A imagem é uma questão na obra. Existe uma dramaturgia dos signos em “Proibido Acesso”, onde algum objeto ou imagem trazido para o espaço parece abrir uma cadeia de significados no espectador que dispensam quaisquer outras narrativas, ações maiores ou algo que explique e destrua a imagem em autocelebração. E o que o signo pede é que ele tenha espaço para se instaurar, como no ato longo de banhar o corpo com óleo – uma ação apenas estendida e tomando o tempo necessário para se concluir – é esse mesmo tempo que permite que a imagem em si se construa e que outros sentidos, como o cheiro, se apresentem. E nesse ponto, temos o erótico como anunciação. Aquilo que contorna.

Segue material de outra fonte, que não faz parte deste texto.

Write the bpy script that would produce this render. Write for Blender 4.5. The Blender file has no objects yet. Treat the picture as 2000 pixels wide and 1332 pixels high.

Mas, se a obra parece apostar nessas imagens e seguir para uma exploração da presença do ator em cena e o tempo estendido dos seus movimentos; por outro, parece trair seu próprio procedimento quando apresenta a narração sobre o que envolveu a criação da obra, buscando uma abordagem documental ou formalismo poético daquilo que é puro gozo e experiência. São as narrativas muito objetivas, limpas e documentais que retiram a excitação da cena e nos deixam a mercê de outros processos racionais não tão urgentes naquele momento.
“Proibido Acesso” traz ao centro aquilo que está escondido no subterrâneo, os dark rooms dos nossos desejos, as práticas de bdsm e as fissuras entre risco e gozo. Ao mesmo tempo que enaltece o corpo do jovem, branco, homem com musculatura definida replicando as esculturas europeias renascentistas que mostram como nossa excitação está vinculada a uma cultura imagética padronizada e repetida. É uma peça íntima, não exatamente pessoal e muito menos com pretensões políticas de articulação coletiva; mas, íntima. E então, qual o espaço do erotismo, da pornografia e da intimidade no teatro? Qual o espaço da memória e imagem criadas ao bel prazer, mas não da ordem do deleite estético, mas da busca por o que pode [sentir] o corpo para subverter a máxima espinosana?
A linha curatorial da mostra local desse festival vai se delineando mais a cada apresentação que assistimos e poder observar a cena local por esse recorte tem sido uma das coisas que mais me instiga em eventos como esse. Percebo a recorrência de homens protagonistas no teatro adulto desse recorte, onde inclusive a sexualidade e as performances de gênero são as questões que tomam o centro. As mulheres atrizes aparecem nas montagens infantis e de animação, sem restrição etária do público. Nesse ponto, lembro então do texto de Audre Lorde, “Os usos do erótico e o erótico como poder” e deixo aqui o último parágrafo de seu texto, para também encerrar o meu, como provocação para o que virá.
“Reconhecer o poder do erótico em nossas vidas pode nos dar a energia necessária pra fazer mudanças genuínas em nosso mundo, mais que meramente estabelecer uma mudança de personagens no mesmo drama tedioso. Pois não só tocamos nossa fonte mais profundamente criativa, mas fazemos o que é fêmeo e autoafirmativo frente a uma sociedade racista, patriarcal e anti-erótica” (LORDE).